Buzzing The Net - Junior Hockey

Throughout the season, Buzzing The Net will be profiling Canadian Hockey League players who are in their NHL draft season.

Belleville Bulls left wing Michael Curtis makes his bones playing a dependable two-way game.

That make it harder to be a headliner, especially while playing for a young team which has to be more about grit than glitz. Curtis' advocates, though, note it's not about his numbers (three goals, seven points in 22 games) but the way he excels at doing the little things which have more import at the pro game. That explains why he debuted at 23rd among Ontario Hockey League forwards and defenceman in NHL Central Scouting's preliminary North American rankings last week. Future Considerations also sees him as a potential late second-round pick.

"I think I need to show I'm a good two-way player because that is the style I've been playing since I was younger," says Curtis, listed at 6-foot, 185 pounds. "It's always been defence first and let the offence come from there. I think I'll be able to let that show through me penalty kill and hopefully the[NHL] scouts and GMs see that."

"Numbers-wise, I'm not too worried about points," the Mississauga, Ont., native adds. "Once we string some wins together, the individual success will follow."

Curtis had the distinction of being on the ice in the final minute of Canada's 1-0 squeaker over the U.S. in the gold-medal game of the Memorial of Ivan Hlinka under-18 tournament in August, where Bulls coach-GM George Burnett was the team's coach. That's carried over into his season.

"He's got a good structure in his life," Burnett says. "He's young man who takes a lot of pride in blocking shots and winning faceoffs when he plays centre."

"Michael's a tremendous worker," the coach-GM adds. "I think he's probably a little disappointed with the number of goals (three) he's scored, because he's a young man who had 19 last year in his first year in the league as a 16-year-old. But he's a very dependable, detailed guy, who can play both ends of the rink. Gritty. Competes hard every night. Pretty much kills every penalty we take, young man who accepts any role given to him by the coaching staff."

The Bulls (7-15-0-2, eighth in their conference) have endured early growing pains since trading speedster Alex Aleardi to Plymouth. Burnett is preaching patience with regard to draft-eligible Bulls such as Curtis, forward Austen Brassard, defenceman Alex Basso and goalie Tyson Teichmann, who could be a good nucleus in a season or two.

"That we've decided to go young, that's my decision, we're going to stay the course," he says. "If we've put too much pressure on our 17-year-olds, that's no fault of theirs. They come to work every day, so when we come out of this little funk we've been in and and I believe that's not long in coming, they'll be a big part of it and it will be great for their development."

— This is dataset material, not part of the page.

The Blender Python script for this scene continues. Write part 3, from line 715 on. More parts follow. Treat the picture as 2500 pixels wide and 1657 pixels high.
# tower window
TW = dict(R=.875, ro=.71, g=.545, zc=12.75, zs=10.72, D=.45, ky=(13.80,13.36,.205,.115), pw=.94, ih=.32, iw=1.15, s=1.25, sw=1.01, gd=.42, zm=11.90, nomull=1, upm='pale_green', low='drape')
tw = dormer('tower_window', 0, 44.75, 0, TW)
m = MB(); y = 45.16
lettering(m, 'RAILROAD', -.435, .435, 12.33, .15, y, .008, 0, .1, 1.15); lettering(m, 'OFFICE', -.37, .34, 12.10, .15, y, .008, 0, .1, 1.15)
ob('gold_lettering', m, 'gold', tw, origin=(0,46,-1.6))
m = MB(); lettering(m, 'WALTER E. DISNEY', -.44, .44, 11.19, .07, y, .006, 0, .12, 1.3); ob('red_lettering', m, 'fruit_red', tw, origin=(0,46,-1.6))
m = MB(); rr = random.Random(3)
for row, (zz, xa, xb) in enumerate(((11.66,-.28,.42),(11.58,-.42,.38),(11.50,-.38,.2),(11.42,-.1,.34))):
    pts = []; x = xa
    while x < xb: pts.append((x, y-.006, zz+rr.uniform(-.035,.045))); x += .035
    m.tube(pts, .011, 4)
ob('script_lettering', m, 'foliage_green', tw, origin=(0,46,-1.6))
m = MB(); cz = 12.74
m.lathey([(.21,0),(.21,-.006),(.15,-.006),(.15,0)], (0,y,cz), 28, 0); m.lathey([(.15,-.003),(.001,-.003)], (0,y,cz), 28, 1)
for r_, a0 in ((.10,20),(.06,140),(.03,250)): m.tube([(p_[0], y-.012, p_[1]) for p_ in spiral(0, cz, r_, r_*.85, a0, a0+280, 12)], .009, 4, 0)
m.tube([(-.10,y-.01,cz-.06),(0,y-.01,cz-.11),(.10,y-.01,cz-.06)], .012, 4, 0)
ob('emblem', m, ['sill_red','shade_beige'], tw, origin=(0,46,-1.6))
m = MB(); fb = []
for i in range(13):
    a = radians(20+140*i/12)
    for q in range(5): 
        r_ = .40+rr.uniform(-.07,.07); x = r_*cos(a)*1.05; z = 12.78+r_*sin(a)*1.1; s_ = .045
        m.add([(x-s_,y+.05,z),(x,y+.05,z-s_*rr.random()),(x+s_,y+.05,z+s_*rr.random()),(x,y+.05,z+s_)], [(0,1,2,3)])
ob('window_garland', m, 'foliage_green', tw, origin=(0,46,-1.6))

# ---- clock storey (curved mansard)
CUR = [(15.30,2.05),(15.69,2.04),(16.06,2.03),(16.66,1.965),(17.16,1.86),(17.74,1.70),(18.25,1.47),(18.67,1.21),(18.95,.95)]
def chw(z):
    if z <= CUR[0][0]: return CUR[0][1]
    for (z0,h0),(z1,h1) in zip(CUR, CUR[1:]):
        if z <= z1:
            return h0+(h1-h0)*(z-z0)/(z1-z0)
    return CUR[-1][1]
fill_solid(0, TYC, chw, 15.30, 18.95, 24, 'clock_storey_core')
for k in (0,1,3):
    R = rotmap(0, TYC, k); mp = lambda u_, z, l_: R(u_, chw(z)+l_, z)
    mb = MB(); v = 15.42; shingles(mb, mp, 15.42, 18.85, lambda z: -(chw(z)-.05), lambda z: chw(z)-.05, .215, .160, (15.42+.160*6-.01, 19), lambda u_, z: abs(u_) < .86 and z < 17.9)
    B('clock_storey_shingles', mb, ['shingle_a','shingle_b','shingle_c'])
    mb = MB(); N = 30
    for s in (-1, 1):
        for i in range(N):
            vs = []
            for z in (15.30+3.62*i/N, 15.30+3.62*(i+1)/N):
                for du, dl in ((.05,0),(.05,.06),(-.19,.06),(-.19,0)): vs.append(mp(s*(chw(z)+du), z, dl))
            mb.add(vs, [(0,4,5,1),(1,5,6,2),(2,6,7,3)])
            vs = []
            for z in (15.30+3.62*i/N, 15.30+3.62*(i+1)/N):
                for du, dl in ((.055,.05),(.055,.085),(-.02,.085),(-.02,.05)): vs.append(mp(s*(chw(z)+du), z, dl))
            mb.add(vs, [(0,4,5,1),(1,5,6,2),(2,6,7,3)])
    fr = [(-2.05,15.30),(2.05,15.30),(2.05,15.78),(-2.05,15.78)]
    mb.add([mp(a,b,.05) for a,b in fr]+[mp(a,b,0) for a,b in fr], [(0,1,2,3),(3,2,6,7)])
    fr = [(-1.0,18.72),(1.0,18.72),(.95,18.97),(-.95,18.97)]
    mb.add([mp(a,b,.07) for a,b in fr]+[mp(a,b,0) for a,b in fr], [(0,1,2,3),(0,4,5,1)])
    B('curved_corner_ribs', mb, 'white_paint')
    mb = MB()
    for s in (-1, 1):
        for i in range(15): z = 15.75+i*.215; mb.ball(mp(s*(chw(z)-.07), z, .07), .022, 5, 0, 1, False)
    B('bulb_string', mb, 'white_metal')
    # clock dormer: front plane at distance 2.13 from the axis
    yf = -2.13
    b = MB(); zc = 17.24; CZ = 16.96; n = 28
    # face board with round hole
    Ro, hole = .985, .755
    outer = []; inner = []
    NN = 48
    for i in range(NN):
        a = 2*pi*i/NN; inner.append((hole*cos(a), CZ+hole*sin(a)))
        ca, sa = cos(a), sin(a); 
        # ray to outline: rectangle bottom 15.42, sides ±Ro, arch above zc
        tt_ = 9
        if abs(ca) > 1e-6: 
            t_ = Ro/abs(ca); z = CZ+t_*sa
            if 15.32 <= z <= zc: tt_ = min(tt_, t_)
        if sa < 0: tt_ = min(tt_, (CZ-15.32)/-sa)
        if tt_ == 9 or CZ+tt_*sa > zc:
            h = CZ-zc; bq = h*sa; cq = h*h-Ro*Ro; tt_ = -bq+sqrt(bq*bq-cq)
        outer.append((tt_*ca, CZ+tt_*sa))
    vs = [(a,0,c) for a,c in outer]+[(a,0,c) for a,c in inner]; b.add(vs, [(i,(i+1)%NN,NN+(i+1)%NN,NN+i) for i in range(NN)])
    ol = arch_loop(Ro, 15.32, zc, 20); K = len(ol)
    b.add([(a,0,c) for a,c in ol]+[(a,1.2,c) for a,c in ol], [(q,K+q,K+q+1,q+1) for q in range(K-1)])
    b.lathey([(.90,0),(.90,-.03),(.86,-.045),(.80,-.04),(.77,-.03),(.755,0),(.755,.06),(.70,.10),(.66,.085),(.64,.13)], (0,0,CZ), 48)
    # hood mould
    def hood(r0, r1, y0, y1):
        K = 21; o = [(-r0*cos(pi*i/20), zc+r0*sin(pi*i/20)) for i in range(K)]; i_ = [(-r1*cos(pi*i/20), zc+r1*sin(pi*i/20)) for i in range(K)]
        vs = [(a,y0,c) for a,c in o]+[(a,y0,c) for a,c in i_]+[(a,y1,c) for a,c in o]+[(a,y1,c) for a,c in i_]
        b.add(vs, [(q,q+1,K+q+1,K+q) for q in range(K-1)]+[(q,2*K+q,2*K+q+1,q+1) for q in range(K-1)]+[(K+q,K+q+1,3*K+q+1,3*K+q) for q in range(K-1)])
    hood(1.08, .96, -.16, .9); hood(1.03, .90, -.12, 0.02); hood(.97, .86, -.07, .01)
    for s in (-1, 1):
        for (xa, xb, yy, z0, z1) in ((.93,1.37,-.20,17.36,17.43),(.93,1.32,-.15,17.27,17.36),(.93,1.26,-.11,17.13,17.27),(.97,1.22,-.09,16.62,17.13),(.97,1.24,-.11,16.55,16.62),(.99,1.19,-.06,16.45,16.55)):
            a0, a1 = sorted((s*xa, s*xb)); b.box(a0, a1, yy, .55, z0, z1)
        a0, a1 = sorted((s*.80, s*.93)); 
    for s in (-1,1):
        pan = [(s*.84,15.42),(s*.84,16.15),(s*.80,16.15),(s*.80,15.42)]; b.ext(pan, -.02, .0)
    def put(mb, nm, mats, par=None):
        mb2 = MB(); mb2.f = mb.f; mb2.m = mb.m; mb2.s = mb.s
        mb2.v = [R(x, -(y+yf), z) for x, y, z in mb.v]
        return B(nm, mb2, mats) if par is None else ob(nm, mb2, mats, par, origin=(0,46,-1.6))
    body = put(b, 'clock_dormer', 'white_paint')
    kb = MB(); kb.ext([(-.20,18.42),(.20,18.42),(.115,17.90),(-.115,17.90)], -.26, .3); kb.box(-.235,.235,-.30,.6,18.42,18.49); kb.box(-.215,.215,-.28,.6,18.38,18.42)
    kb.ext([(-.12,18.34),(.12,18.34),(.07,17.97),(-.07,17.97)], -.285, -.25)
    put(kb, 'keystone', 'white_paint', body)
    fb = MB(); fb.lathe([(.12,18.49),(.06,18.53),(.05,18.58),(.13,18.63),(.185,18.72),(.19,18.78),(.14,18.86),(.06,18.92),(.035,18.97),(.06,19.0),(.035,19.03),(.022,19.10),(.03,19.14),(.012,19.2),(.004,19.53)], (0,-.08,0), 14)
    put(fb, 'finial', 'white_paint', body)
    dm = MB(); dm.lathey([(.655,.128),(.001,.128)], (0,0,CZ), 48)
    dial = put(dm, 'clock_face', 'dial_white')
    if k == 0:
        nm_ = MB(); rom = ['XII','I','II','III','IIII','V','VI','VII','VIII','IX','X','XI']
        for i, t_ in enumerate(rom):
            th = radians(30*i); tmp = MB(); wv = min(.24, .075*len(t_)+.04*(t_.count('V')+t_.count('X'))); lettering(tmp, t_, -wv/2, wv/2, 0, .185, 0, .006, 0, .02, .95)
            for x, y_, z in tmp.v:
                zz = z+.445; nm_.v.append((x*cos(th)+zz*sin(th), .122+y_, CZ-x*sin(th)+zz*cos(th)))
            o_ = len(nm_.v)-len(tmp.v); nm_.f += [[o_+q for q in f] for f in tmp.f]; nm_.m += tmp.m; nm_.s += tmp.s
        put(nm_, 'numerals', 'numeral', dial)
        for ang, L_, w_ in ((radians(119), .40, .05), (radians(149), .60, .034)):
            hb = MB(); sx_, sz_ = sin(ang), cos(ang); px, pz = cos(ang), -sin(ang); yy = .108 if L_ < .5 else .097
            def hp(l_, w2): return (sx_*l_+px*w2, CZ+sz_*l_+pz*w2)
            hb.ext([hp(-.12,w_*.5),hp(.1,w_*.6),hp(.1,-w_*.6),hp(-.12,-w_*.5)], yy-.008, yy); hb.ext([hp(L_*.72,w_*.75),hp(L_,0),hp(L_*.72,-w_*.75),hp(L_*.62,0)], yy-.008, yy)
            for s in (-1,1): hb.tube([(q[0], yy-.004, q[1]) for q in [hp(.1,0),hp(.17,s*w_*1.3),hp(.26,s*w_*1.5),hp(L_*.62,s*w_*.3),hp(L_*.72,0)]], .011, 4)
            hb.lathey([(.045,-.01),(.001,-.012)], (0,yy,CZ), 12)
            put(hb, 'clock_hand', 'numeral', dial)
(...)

1. You were a member of Team Canada when it won the Memorial of Ivan Hlinka summer under-18 tournament, what do you remember most about that moment?

"The final buzzer. I was lucky enough to be on the ice since it was close game [Canada beat Team USA 1-0] and we were trying to not let them score. It was pretty sweet waiting for that buzzer to sound, counting down the last five seconds. We were just dumping the puck in, peeking up to check how much time was left.

"I also got to be part of it with a couple teammates, so that was pretty sweet."

2. Outside of family, who has had the biggest impact on your hockey career?

"Probably my old [Toronto Marlboros] minor hockey coach, who I had for eight years, Ken Strong [father of Bulls defenceman Steven Strong]. He taught me the importance of playing a good team game."

3. Whom in the NHL do you look at and say, "That's someone I need to play more like?"

"The guy I always look at is [Philadelphia Flyers captain] Mike Richards. A lot of people don't see it, but you've got to watch the guy penalty kill. He scores 10 short-handed goals. That's something which is hard for an average player to do, score 40 goals a year and have 10 of them be short-handed. There's a reason he's a captain and a player to look up to."

4. What sport would you play if there was no hockey?

"Lacrosse was my other sport growing up, I played on Team Ontario and had a couple Canadian championships, which was a lot of fun. I actually played with [Bulls teammate and Colorado Avalanche draft choice] Stephen Silas for a couple years. It was great help with hand-eye coordination and kept me in shape for hockey season"

5. Worst movie you've ever had to watch on the team bus?

"I wasn't a big fan of the Steve Prefontaine movie [1999's Without Limits] we watched. I fell asleep during that one — it was only a trip to Sarnia and I fell asleep."